Possibilities—And Challenges—Remain Huge In Africa

By Jack Burke26 May 2016

BY BO SVENSSON

Diesel & Gas Turbine Worldwide recently interviewed Rashid Shamshi, director of Wärtsilä Service Unit East Africa and managing director of Wärtsilä Eastern Africa, about the economic and political situation in the African energy market today. Here is an edited version of that conversation.

Worldwide: How would you describe the current state of energy markets in Africa? What are the biggest challenges?

Shamsi: Africa has huge potential for growth and development, and energy is the key enabler for making this happen. As a result, the demand for energy is high in Africa at the moment.

Additionally, the availability of low-cost energy is vital to attracting investors that will establish new business in Africa and thus enable economic development and growth. At the moment, only about one third of the population in Africa has access to power.

Currently, the biggest challenges are related to political instability and the volatile security situation. The availability of fuel, particularly gas, is a big issue as well. Lack of transmission lines and distribution network complicates the situation. Other concerns include e.g. securing funding for big projects, slow decision-making as well as availability of technical competencies. The overall financial situation of utility companies and operators can create additional challenges.

WW: How has the situation changed during the past years?

Shamshi: Low oil prices have hit Africa badly. They have impacted businesses, economies, cash flows of companies and delayed projects. Availability of gas has been a game changer for some countries like Tanzania, Mozambique, Nigeria and Ghana. The rest are working on or at least planning the development of LNG terminals for importing LNG.

During the past years, demand for energy has increased in certain countries like South Africa, Tanzania, Nigeria and Ghana. There has also been increased interest towards alternative, renewable energy resources such as geothermal, solar and wind.

WW: Many international companies are moving their production facilities to Africa. What kind of an impact will this have on energy demand?

Shamshi: If production facilities move to Africa, the demand for energy will definitely increase even further. In East Africa, however, this development is still in its early stages. Ethiopia seems to be moving on the right track and it has established an Eastern Industrial Zone.

Investors are always looking for low cost and reliable power for industry setup. Utility companies are promoting the distribution of electricity connections, which will propel the increase in demand. However, this requires that the transmission and distribution network is developed.

WW: How do you see Africa’s future regarding energy production?

Shamshi: I see it as very promising due to the constantly increasing demand. However, it is very much dependent on the availability of low cost fuel. Introducing gas fuel such as liquefied natural gas (LNG) is crucial for meeting the growth targets and fulfilling the increasing demand. In order to bring down the price of electricity, a shift has been made in energy policy in certain countries.  For example, in Kenya they are focusing on alternative fuels and energy sources like geothermal, wind and solar. Ethiopia, on the other hand, is building a large hydro dam to increase its renewable energy production.

WW: How are the current turmoil regarding fuel prices and the growing importance of the environmental impact of energy production affecting the African industry?

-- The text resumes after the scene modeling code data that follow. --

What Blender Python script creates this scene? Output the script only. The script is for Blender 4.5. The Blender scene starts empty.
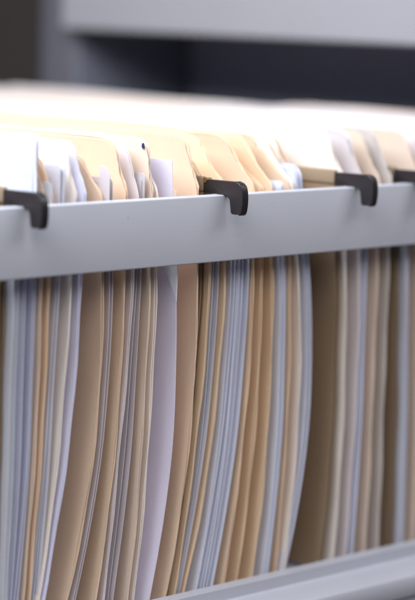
import bpy, bmesh, math, random
from mathutils import Matrix, Vector
random.seed(7)
S = bpy.context.scene
COL = S.collection
MM = 0.001
PI = math.pi

# ------------------------------------------------------------------ materials
def new_mat(name):
    m = bpy.data.materials.new(name); m.use_nodes = True
    nt = m.node_tree; b = nt.nodes['Principled BSDF']
    return m, nt, b

def paper_mat(name, c, rough=0.75, var=0.16, bump=0.22, speck=0.0, trans=0.0, objvar=0.06):
    """paper or card: mottled fibre colour, per-object shift of tone, faint bump"""
    m, nt, b = new_mat(name)
    N, L = nt.nodes, nt.links
    tc = N.new('ShaderNodeTexCoord')
    n1 = N.new('ShaderNodeTexNoise'); n1.inputs['Scale'].default_value = 14; n1.inputs['Detail'].default_value = 5
    n2 = N.new('ShaderNodeTexNoise'); n2.inputs['Scale'].default_value = 900; n2.inputs['Detail'].default_value = 2
    mp = N.new('ShaderNodeMapping'); mp.inputs['Scale'].default_value = (1, 1, 0.35)
    L.new(tc.outputs['Object'], mp.inputs['Vector'])
    L.new(mp.outputs['Vector'], n1.inputs['Vector']); L.new(tc.outputs['Object'], n2.inputs['Vector'])
    oi = N.new('ShaderNodeObjectInfo')
    hs = N.new('ShaderNodeHueSaturation'); hs.inputs['Color'].default_value = (*c, 1)
    v = N.new('ShaderNodeMath'); v.operation = 'MULTIPLY_ADD'
    v.inputs[1].default_value = 2 * objvar; v.inputs[2].default_value = 1 - objvar
    L.new(oi.outputs['Random'], v.inputs[0])
    a = N.new('ShaderNodeMath'); a.operation = 'MULTIPLY_ADD'
    a.inputs[1].default_value = var * 2; a.inputs[2].default_value = -var
    L.new(n1.outputs['Fac'], a.inputs[0])
    a2 = N.new('ShaderNodeMath'); a2.operation = 'MULTIPLY_ADD'; a2.inputs[1].default_value = 0.13
    L.new(n2.outputs['Fac'], a2.inputs[0]); L.new(a.outputs[0], a2.inputs[2])
    a3 = N.new('ShaderNodeMath'); a3.operation = 'ADD'
    L.new(a2.outputs[0], a3.inputs[0]); L.new(v.outputs[0], a3.inputs[1])
    L.new(a3.outputs[0], hs.inputs['Value'])
    L.new(hs.outputs['Color'], b.inputs['Base Color'])
    b.inputs['Roughness'].default_value = rough
    b.inputs['Specular IOR Level'].default_value = 0.25
    bp = N.new('ShaderNodeBump'); bp.inputs['Strength'].default_value = bump; bp.inputs['Distance'].default_value = 0.0015
    L.new(n1.outputs['Fac'], bp.inputs['Height']); L.new(bp.outputs['Normal'], b.inputs['Normal'])
    if trans > 0:
        out = N['Material Output']
        t = N.new('ShaderNodeBsdfTranslucent'); L.new(hs.outputs['Color'], t.inputs['Color'])
        mx = N.new('ShaderNodeMixShader'); mx.inputs[0].default_value = trans
        L.new(b.outputs[0], mx.inputs[1]); L.new(t.outputs[0], mx.inputs[2]); L.new(mx.outputs[0], out.inputs['Surface'])
    return m

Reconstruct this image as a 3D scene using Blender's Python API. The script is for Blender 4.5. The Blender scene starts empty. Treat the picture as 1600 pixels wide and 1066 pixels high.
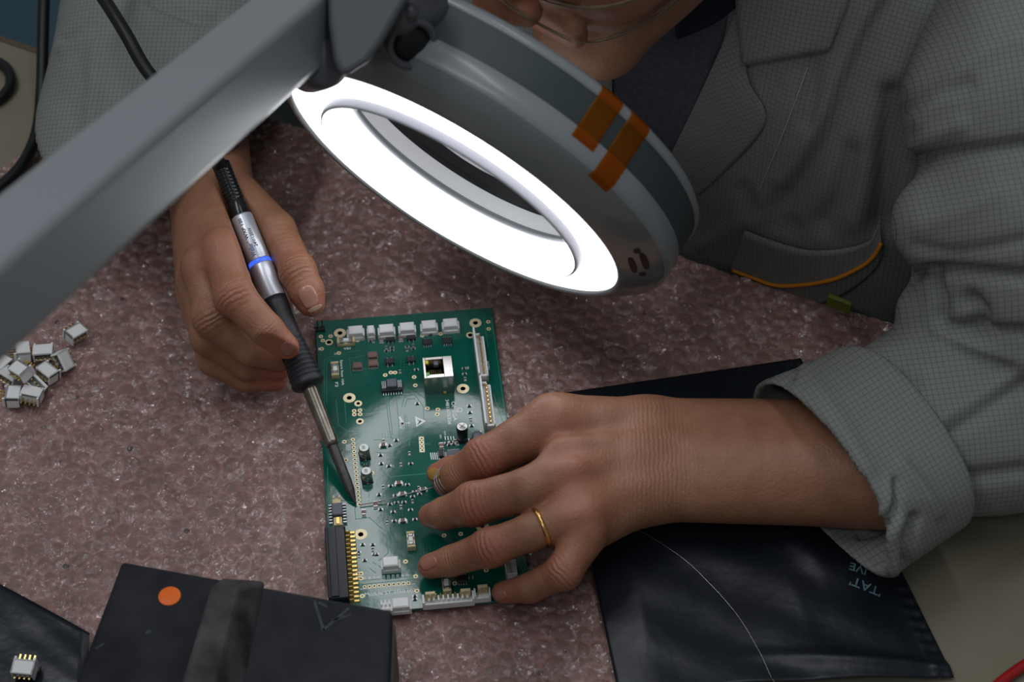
import bpy, bmesh, math, random
import numpy as np
from mathutils import Vector, Matrix, Euler
from mathutils.bvhtree import BVHTree

random.seed(7); np.random.seed(7)
SC = bpy.context.scene
COL = SC.collection
V = Vector

# ------------------------------------------------------------------ camera
PITCH = math.radians(48.02)
CAM = V((0.0504, -0.6618, 0.8296))
FPX = 3100.0
FW = V((0, math.cos(PITCH), -math.sin(PITCH)))
UP = V((0, math.sin(PITCH), math.cos(PITCH)))
RT = V((1, 0, 0))
cd = bpy.data.cameras.new('camera')
cam = bpy.data.objects.new('camera', cd); COL.objects.link(cam)
cam.location = CAM
cam.rotation_euler = (math.pi/2 - PITCH, 0, 0)
cd.sensor_width = 36.0
cd.lens = 36.0*FPX/1600.0
cd.clip_start = 0.02; cd.clip_end = 20
cd.dof.use_dof = True
cd.dof.focus_distance = 1.04
cd.dof.aperture_fstop = 10.0
SC.camera = cam

# ------------------------------------------------------------------ light
w = bpy.data.worlds.new('room_air'); SC.world = w
w.use_nodes = True
bg = w.node_tree.nodes['Background']
bg.inputs[0].default_value = (0.86, 0.93, 1.0, 1); bg.inputs[1].default_value = 0.15
def area(name, loc, target, size, power, color):
    ld = bpy.data.lights.new(name, 'AREA'); ld.shape = 'RECTANGLE'
    ld.size, ld.size_y = size; ld.energy = power; ld.color = color
    o = bpy.data.objects.new(name, ld); COL.objects.link(o)
    o.location = loc
    o.rotation_euler = (V(target)-V(loc)).to_track_quat('-Z', 'Y').to_euler()
    return o
area('ceiling_or_fill_lamp', (-0.75, 0.15, 1.9), (-0.1, 0.0, 0), (1.2, 0.14), 8.0, (0.95, 0.98, 1.0))
area('ceiling_or_fill_lamp', (0.35, 0.05, 1.9), (0.1, 0.0, 0), (1.2, 0.14), 4.0, (0.95, 0.98, 1.0))
area('ceiling_or_fill_lamp', (-0.5, -1.2, 1.9), (0.0, 0.1, 0), (1.2, 0.14), 4.0, (0.95, 0.98, 1.0))  # weak front fill, added to lighten the sides facing the camera
DIFFUSER_EMISSION = 3.5
SC.view_settings.view_transform = 'Standard'
SC.view_settings.look = 'None'
SC.view_settings.exposure = 0.0
SC.view_settings.gamma = 1.0
SC.view_settings.use_curve_mapping = False
try:
    SC.cycles.max_bounces = 6; SC.cycles.caustics_reflective = False; SC.cycles.caustics_refractive = False
    SC.cycles.sample_clamp_indirect = 4.0
except Exception: pass

# ------------------------------------------------------------------ geometry of the place
def ray(px, py):
    return FW + RT*((px-800)/FPX) + UP*((533-py)/FPX)
def at(px, py, z=0.0):
    d = ray(px, py); t = (z-CAM.z)/d.z
    return CAM + d*t
def P(px, py, depth):
    return CAM + ray(px, py)*depth
def depth_of(p): return (V(p)-CAM).dot(FW)
def to_px(p):
    q = V(p)-CAM; d = q.dot(FW)
    return 800+FPX*q.dot(RT)/d, 533-FPX*q.dot(UP)/d
def to_px_np(A):
    q = A-np.array(CAM); d = q@np.array(FW)
    return np.stack([800+FPX*(q@np.array(RT))/d, 533-FPX*(q@np.array(UP))/d], 1)

# ------------------------------------------------------------------ tags and objects
def tag(o, label=None, cat=None, group=None, kind=None):
    if label: o['label'] = label
    if cat: o['category'] = cat
    if group: o['group'] = group
    if kind: o['kind'] = kind
    return o
def empty(name, loc=(0, 0, 0), rotz=0.0, label=None, cat=None, group=None):
    o = bpy.data.objects.new(name, None); COL.objects.link(o)
    o.location = loc; o.rotation_euler = (0, 0, rotz); o.empty_display_size = 0.02
    return tag(o, label, cat, group)
def link_mesh(name, me, mats, parent=None, smooth=False):
    o = bpy.data.objects.new(name, me); COL.objects.link(o)
    for m in (mats if isinstance(mats, (list, tuple)) else [mats]): me.materials.append(m)
    if smooth: me.shade_smooth()
    if parent:
        o.parent = parent
    return o
def copy_tree(o, parent=None):
    c = o.copy(); COL.objects.link(c)
    if parent: c.parent = parent
    for ch in list(o.children): copy_tree(ch, c)
    return c

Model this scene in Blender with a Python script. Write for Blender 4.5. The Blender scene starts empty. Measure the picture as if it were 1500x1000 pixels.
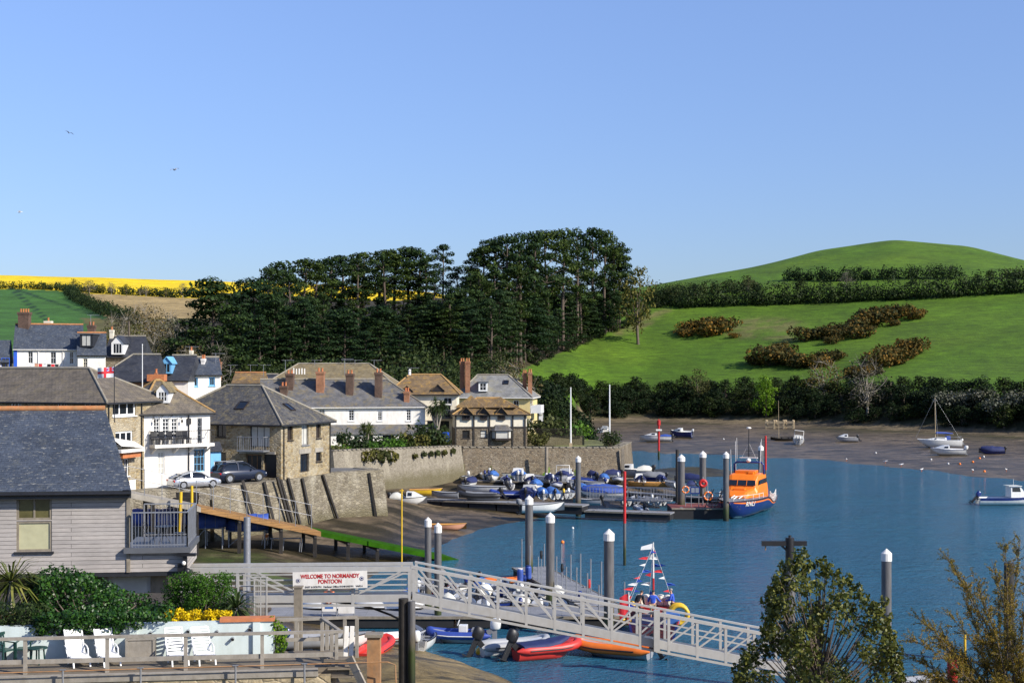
import bpy, math, random
import numpy as np
from mathutils import Vector, Matrix, Euler
random.seed(7); rng = np.random.default_rng(11)
sc = bpy.context.scene; COL = sc.collection
R = math.radians
FPX, HOR, CAMH = 2083.33, 535.0, 16.0      # focal length in photo pixels, horizon row, eye height above low water

# ------------------------------------------------------------------ measuring helpers
def at(x, y, z):                            # ground point seen at a photo pixel, for a known height
    Y = FPX*(CAMH-z)/(y-HOR); return Vector(((x-750)/FPX*Y, Y, z))
def atY(x, y, Y):                           # point at a known distance
    return Vector(((x-750)/FPX*Y, Y, CAMH-(y-HOR)/FPX*Y))
def on_line(x, A, B):                       # where the sight line of column x crosses plan line A-B -> (plan point, distance along)
    k = (x-750)/FPX; dx, dy = B[0]-A[0], B[1]-A[1]
    t = (k*A[1]-A[0])/(dx-k*dy); L = math.hypot(dx, dy)
    return (A[0]+t*dx, A[1]+t*dy), t*L
def uz(x, y, A, B):                         # photo pixel -> (distance along wall, height) on the wall plane A-B
    p, u = on_line(x, A, B); return u, CAMH-(y-HOR)/FPX*p[1]

# ------------------------------------------------------------------ objects
def tag(o, label=None, cat=None, group=None, kind=None):
    if label: o['label'] = label
    if cat: o['category'] = cat
    if group: o['group'] = group
    if kind: o['kind'] = kind
    return o
def thing(name, label, cat, loc=(0,0,0), rz=0.0, group=None):
    o = bpy.data.objects.new(name, None); COL.objects.link(o)
    o.location = loc; o.rotation_euler = (0,0,rz); o.empty_display_size = .3
    return tag(o, label, cat, group)
def dup(o, loc, rz=None, label=None, group=None, scale=None, parent=None):
    c = o.copy(); COL.objects.link(c)
    if parent is None:
        c.location = loc
        if rz is not None: c.rotation_euler = (0,0,rz)
        if scale is not None: c.scale = scale if hasattr(scale,'__len__') else (scale,)*3
        if label: c['label'] = label
        if group: c['group'] = group
    else: c.parent = parent
    for ch in list(o.children): dup(ch, None, parent=c)
    return c
def root_matrix(o):
    while o.parent: o = o.parent
    return Matrix.LocRotScale(o.location, o.rotation_euler, o.scale)

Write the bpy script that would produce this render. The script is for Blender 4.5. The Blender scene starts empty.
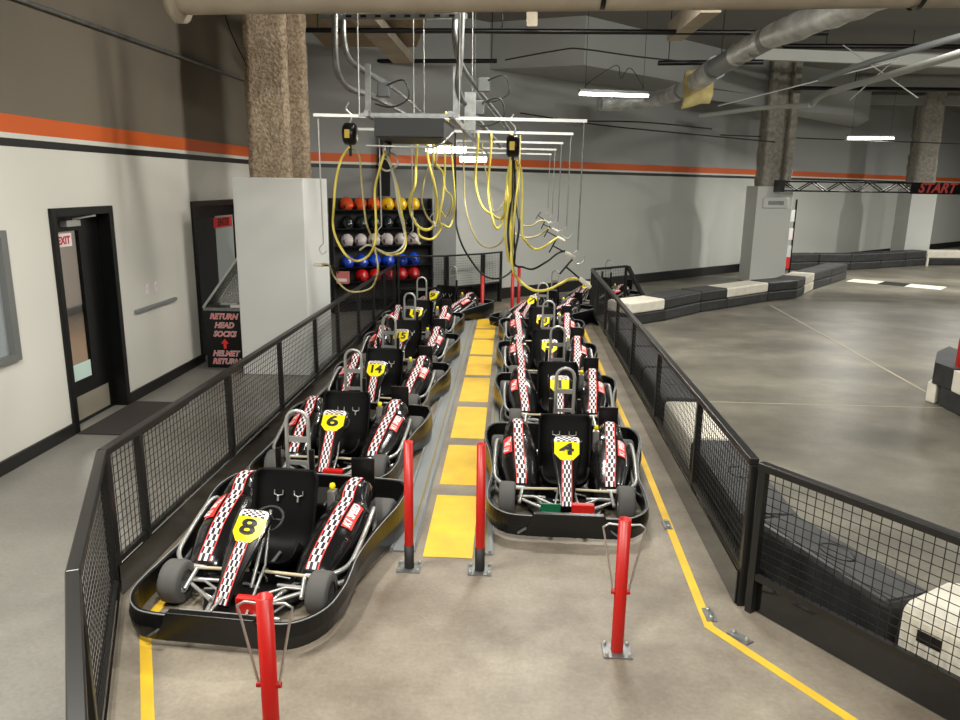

Shamshi: Low oil prices have affected oil & gas development and production projects. This has resulted in lower revenue, profitability and cash flows for our customers, which in turn impacts on our services business. This has led to a reduction in foreign direct investments to Africa. On the other hand, it has shifted the focus to alternative fuels and energy sources such as geothermal, solar and wind power.”

WW: How can Wärtsilä support power plant operators in Africa?

Shamshi: Wärtsilä has a large footprint in Africa and we have been present in the continent for nearly 20 years. We have a well-trained and competent work force that can operate and maintain our customers’ plants and support them during the entire product lifecycle.

Our customers regard us as a key player and dependable partner in the energy business. We want to help them to grow their business and increase the efficiency of their operations, thus creating real value for their business. At the same time we are contributing to the development of the whole economy in these countries.